RS: Depends on the jurisdiction. In the U.S. you would turn to police or other agencies.
Q: We have seen that racial profiling is common in Russia. We have seen that there are 3 approaches to this applied in the U.S., none of these are illegal in Russia, they are all used, they could be used more. We have seen that in the US it depends on a very simple and vague provision, the Equal Protection Clause of the 14th amendment. In a way, the laws are more precise here. We have seen that one approach is to find admissions—such as that of the police quoted by Nadejda Demeter concerning Roma/Gypsies. Written policies. Statistics: if it can be collected by a group of volunteer students, we have those in Russia; if you need a professional statistician in court, we have some of those in Russia also. There are major problems in the US also, but they have been overcome. Cost etc.
RS: In many respects, those of us who believe in equality want to believe that race or ethnicity is a social construct rather than something innate. But this conflicts with a society where people are targeted for their race. This has led to a conflict in the human rights movement in the US—whether “making a big deal” about race is playing along with racist tendencies in society. What is significant is not the ethnicity of the person stopped but how he is perceived by the officer (i.e., what motivated the officer to stop the person in the first place).
Q: Is racial profiling performed only by government agencies or by regular people as well?
RS: The government is made up of ordinary people. Private sector and private individuals too are likely to use racial profiling. But there is something even more malevolent about the government doing it because of its role, its size, and its power.

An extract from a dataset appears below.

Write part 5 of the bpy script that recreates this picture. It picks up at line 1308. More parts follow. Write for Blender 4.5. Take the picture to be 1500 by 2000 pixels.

Q: The significance of collecting statistical data is huge. It can be applied in Russia also. An evangelical church was brought to court to be closed down. The defendant went to the registry office to ask about the number of divorces in the area. For the area as a whole it was 85%. For members of the church it was 0%. A psychiatrist was employed to give evidence—and the court ruled in favour of the church on the basis of statistical evidence.